## Begin Supplied data

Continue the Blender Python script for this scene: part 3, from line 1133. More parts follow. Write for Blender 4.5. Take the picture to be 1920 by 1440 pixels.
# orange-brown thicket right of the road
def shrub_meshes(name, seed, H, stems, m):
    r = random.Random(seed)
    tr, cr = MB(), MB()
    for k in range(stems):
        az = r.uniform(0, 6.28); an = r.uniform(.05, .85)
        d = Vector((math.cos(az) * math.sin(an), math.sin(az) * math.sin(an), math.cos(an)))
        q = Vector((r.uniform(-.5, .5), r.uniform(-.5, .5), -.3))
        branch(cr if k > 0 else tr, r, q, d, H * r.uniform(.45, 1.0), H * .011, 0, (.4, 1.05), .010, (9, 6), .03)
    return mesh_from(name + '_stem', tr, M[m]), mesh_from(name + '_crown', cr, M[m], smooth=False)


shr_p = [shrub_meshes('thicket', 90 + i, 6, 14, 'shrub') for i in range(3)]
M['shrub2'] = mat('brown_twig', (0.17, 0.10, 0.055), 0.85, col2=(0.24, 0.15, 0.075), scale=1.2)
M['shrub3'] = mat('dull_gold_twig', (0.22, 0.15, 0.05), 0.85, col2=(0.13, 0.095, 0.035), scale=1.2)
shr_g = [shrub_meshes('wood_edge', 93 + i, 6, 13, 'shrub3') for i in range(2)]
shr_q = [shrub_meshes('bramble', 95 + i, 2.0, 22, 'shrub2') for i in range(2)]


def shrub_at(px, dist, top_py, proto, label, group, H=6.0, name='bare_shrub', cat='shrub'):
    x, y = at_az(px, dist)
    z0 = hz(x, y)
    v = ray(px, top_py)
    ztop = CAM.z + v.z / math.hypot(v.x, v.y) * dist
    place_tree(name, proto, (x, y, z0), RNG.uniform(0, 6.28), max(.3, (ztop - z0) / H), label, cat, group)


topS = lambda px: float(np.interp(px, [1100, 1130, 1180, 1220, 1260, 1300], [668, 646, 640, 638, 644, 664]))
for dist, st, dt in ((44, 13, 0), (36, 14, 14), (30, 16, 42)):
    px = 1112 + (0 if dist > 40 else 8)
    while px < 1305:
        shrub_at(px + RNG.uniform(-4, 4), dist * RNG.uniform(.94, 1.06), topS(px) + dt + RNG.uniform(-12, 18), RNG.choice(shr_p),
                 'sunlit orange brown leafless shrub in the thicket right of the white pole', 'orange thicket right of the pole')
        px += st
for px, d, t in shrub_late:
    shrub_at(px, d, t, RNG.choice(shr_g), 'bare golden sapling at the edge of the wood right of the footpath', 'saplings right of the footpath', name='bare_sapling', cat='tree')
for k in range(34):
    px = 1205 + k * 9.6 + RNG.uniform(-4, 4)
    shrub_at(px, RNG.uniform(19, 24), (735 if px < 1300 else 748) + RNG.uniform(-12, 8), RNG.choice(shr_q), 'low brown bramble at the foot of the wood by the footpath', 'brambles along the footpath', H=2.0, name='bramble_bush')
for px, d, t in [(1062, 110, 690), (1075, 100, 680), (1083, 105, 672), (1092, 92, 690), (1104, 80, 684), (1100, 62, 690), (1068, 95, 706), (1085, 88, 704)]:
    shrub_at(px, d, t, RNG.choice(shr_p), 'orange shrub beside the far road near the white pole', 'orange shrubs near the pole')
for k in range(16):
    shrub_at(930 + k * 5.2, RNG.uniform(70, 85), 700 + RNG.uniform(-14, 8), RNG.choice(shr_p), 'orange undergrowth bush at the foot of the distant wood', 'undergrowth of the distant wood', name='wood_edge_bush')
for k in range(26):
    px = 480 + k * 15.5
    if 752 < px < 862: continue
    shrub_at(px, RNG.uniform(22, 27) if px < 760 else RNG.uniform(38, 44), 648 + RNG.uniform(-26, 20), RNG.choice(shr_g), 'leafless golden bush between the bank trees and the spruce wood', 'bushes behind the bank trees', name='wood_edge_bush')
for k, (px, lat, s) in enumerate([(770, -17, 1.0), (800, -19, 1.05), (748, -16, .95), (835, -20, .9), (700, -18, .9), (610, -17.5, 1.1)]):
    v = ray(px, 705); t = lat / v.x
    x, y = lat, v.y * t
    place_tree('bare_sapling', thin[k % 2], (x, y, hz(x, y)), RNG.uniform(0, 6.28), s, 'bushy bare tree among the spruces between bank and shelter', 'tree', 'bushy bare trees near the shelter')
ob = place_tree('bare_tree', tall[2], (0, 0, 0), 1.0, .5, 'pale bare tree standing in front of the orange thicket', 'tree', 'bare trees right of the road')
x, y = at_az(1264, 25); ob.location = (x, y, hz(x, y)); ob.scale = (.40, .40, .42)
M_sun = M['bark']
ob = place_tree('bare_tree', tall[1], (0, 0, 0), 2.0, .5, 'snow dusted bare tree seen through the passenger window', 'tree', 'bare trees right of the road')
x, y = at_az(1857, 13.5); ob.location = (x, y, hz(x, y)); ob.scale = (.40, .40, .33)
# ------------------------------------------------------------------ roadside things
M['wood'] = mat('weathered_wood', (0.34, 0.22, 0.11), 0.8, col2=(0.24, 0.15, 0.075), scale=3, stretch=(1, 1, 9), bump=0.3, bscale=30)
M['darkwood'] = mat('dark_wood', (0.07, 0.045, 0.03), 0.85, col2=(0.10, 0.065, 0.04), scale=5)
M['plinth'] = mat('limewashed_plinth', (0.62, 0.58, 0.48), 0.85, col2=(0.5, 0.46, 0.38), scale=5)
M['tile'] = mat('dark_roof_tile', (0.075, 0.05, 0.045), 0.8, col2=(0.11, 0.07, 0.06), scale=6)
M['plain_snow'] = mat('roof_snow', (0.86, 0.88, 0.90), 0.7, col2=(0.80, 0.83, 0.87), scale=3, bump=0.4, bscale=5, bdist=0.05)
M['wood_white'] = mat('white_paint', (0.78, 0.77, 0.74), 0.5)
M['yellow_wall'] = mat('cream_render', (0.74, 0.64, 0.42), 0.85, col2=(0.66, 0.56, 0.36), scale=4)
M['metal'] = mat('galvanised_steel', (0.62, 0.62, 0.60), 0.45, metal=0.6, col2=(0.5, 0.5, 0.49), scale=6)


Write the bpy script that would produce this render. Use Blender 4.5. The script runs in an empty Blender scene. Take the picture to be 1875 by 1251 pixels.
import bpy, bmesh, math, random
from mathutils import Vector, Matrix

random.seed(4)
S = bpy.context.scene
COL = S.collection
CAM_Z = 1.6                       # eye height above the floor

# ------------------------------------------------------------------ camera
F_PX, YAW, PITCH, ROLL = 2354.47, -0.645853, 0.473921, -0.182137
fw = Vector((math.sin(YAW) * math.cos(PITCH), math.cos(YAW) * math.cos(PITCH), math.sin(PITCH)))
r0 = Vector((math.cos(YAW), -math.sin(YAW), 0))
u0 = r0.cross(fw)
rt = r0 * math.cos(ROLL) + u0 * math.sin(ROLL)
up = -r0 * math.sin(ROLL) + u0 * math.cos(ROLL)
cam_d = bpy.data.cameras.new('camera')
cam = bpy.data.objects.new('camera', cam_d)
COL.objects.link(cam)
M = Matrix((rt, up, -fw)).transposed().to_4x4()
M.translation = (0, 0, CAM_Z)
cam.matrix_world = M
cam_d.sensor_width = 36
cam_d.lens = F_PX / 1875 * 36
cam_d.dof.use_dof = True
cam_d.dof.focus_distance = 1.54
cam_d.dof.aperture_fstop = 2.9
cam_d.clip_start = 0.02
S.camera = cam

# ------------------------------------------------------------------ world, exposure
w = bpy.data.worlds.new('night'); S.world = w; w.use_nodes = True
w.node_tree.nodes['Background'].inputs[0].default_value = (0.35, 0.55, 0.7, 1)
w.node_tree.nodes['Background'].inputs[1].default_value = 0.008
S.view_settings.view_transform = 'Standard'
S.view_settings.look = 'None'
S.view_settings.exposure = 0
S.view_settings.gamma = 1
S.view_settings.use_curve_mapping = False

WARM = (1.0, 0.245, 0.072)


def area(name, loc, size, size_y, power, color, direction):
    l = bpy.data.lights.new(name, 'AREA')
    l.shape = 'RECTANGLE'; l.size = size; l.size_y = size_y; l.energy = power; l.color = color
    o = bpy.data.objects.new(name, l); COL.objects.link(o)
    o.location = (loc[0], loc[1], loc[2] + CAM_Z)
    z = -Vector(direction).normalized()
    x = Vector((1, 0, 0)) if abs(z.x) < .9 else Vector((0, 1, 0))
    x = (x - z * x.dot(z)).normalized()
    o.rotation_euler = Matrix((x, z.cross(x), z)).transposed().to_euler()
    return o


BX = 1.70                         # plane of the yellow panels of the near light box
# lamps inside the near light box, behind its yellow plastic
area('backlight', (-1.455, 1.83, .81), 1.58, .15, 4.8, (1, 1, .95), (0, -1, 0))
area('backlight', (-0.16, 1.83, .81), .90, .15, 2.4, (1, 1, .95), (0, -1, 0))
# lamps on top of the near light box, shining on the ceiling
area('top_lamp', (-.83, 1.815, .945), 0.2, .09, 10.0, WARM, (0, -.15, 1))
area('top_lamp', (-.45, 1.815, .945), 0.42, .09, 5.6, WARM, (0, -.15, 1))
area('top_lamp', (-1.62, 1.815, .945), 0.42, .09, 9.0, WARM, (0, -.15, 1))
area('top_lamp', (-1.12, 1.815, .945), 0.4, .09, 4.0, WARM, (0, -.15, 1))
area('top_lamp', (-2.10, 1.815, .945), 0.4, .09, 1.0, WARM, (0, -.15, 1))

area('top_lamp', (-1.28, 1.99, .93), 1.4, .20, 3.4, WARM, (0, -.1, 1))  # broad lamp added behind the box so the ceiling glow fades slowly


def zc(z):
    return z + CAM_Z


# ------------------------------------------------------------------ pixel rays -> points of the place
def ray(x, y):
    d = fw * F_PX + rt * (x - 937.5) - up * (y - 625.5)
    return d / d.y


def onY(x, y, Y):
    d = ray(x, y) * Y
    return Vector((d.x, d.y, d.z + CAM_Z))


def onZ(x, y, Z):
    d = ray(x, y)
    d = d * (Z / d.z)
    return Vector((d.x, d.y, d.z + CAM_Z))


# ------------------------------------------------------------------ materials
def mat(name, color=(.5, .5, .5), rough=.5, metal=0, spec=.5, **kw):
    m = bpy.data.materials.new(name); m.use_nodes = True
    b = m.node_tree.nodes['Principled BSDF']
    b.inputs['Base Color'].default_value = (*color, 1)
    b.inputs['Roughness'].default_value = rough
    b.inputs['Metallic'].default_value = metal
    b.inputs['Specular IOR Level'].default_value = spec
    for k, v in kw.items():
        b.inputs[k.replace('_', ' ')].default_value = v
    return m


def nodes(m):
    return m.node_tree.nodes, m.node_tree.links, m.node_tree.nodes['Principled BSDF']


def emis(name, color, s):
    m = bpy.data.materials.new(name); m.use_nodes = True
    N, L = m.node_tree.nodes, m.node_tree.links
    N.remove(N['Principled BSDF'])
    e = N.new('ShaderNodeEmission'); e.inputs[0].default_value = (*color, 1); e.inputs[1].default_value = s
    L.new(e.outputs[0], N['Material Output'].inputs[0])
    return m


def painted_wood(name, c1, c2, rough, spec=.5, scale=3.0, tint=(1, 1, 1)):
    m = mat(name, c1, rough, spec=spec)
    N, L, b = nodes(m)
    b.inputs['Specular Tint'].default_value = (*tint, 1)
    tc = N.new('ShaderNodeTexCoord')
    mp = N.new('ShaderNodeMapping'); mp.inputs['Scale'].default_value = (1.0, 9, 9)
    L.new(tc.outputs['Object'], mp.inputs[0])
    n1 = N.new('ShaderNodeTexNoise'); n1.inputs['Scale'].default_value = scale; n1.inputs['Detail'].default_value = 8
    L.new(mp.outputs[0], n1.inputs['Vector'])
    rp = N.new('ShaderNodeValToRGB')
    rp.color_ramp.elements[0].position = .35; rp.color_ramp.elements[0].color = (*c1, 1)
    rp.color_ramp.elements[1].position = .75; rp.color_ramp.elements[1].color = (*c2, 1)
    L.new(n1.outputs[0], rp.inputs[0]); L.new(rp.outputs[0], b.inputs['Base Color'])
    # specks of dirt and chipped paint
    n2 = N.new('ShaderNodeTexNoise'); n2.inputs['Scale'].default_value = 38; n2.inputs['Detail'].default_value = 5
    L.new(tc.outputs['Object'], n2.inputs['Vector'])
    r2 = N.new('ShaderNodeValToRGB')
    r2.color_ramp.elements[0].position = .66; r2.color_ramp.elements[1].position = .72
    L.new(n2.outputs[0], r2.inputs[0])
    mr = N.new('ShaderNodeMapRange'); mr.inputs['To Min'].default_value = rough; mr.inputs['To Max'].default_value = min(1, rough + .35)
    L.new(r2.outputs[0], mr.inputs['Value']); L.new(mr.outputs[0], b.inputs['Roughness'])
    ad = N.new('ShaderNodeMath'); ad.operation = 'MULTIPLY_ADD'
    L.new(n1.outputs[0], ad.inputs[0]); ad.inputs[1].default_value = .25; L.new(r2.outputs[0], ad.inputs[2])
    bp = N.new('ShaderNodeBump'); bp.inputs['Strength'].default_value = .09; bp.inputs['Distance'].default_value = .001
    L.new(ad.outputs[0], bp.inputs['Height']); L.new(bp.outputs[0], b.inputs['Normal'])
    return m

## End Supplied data

__Exercise description__
Transcribe word for word the lines from the one holding "tc = N.new('ShaderNodeTexCoord')" through the one holding "n1 = N.new('ShaderNodeTexNoise');". Include both, and add nothing.

__Answer for this exercise__
    tc = N.new('ShaderNodeTexCoord')
    mp = N.new('ShaderNodeMapping'); mp.inputs['Scale'].default_value = (1.0, 9, 9)
    L.new(tc.outputs['Object'], mp.inputs[0])
    n1 = N.new('ShaderNodeTexNoise'); n1.inputs['Scale'].default_value = scale; n1.inputs['Detail'].default_value = 8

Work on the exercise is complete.